Work out how many lines in the listing below include the word "picture"; answer with the number alone.
___
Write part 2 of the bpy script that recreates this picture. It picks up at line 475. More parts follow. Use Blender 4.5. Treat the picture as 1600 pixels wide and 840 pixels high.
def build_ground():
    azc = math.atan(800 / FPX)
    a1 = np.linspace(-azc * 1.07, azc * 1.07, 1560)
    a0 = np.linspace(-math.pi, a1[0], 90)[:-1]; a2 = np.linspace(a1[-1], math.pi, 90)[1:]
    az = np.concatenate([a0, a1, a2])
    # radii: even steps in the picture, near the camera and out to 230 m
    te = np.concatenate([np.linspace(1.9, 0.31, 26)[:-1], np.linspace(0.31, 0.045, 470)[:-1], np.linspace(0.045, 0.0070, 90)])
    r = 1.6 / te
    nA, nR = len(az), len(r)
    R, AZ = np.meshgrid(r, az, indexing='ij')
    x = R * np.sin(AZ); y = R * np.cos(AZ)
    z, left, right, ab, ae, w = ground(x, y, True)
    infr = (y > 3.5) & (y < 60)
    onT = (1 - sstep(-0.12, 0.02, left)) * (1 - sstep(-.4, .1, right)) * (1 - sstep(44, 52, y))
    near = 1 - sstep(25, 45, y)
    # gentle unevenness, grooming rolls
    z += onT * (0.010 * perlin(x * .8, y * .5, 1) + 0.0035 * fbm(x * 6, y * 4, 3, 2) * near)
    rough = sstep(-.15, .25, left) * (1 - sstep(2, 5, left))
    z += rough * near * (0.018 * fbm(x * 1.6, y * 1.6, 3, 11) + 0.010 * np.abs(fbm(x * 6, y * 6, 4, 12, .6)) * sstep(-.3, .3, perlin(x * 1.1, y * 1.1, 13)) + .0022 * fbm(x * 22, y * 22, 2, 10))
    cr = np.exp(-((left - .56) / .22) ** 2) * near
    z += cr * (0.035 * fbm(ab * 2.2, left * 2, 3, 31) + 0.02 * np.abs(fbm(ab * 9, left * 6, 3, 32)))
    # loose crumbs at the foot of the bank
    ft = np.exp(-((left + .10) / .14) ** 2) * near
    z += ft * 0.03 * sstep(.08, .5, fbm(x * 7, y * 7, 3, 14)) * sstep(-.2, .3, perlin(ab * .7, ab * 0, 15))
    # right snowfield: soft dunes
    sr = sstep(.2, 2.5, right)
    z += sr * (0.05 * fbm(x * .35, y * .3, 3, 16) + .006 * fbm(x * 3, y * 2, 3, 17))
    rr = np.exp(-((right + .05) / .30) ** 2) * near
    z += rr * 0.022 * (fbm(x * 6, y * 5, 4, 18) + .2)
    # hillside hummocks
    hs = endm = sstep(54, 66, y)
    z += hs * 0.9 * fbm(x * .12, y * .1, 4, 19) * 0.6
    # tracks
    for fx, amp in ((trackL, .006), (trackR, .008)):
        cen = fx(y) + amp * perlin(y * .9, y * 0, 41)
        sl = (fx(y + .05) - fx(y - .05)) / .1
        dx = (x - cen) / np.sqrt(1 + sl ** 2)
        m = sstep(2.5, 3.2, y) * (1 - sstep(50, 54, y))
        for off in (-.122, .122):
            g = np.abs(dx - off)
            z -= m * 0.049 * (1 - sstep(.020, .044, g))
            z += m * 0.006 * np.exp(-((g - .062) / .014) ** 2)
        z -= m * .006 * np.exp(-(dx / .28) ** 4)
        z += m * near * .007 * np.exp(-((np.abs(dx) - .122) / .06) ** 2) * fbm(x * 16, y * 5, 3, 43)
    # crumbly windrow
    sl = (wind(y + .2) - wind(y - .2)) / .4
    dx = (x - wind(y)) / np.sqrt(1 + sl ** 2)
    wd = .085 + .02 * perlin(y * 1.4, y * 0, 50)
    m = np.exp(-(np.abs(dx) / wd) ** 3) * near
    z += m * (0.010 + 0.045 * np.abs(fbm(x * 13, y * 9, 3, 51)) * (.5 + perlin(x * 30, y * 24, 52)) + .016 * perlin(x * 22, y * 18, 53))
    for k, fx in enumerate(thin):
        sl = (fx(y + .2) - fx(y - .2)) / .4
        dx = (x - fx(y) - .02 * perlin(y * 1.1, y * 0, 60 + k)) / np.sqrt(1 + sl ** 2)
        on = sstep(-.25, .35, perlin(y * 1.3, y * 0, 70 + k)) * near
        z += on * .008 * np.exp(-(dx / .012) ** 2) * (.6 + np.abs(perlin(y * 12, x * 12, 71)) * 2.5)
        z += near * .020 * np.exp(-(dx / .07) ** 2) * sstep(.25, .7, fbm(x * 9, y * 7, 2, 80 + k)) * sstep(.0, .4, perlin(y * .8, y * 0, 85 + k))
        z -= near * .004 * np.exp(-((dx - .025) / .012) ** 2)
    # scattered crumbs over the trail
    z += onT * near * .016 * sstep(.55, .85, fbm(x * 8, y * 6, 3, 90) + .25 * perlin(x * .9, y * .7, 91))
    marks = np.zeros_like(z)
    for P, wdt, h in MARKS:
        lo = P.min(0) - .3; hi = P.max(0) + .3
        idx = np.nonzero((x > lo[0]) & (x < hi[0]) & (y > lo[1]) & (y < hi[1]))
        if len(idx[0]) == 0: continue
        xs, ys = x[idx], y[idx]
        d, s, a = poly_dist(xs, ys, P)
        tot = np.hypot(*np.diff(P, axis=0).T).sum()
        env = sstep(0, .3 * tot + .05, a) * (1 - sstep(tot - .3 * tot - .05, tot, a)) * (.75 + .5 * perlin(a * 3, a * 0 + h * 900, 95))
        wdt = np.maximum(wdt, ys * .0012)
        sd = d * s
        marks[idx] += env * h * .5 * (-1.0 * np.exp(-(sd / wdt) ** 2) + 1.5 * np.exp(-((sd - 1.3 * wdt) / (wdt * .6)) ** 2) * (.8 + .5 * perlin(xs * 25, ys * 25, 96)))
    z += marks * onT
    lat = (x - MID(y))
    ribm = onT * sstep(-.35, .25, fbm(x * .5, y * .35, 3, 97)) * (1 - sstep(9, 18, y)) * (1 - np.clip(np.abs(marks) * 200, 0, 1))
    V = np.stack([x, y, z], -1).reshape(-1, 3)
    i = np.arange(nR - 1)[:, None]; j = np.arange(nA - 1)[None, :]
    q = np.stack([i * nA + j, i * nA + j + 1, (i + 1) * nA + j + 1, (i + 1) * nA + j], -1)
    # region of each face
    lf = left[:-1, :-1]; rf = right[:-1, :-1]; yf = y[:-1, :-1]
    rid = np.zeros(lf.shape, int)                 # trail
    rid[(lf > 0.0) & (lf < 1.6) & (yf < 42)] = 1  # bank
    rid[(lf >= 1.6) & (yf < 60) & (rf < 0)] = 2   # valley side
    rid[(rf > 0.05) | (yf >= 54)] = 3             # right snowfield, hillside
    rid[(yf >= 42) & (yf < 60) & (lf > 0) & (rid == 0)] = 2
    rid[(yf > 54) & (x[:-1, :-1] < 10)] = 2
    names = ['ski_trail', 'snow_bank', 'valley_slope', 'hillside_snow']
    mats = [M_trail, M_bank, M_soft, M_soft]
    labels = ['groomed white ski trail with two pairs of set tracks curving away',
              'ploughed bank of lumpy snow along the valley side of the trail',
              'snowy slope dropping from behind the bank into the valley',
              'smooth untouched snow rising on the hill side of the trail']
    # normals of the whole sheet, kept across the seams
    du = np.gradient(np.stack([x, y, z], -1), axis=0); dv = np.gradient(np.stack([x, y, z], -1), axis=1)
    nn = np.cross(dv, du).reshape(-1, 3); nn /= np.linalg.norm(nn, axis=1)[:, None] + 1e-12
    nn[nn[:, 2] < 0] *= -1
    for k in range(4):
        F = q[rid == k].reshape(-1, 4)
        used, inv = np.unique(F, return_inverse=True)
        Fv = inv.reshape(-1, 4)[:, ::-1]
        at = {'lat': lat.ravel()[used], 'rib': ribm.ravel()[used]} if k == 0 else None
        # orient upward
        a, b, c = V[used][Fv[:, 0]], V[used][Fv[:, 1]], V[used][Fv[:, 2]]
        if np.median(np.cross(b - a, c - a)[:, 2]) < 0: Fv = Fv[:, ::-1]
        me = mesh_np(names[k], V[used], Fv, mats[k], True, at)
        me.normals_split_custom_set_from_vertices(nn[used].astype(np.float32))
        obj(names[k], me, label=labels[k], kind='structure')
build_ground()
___
> **Answer to the problem**
2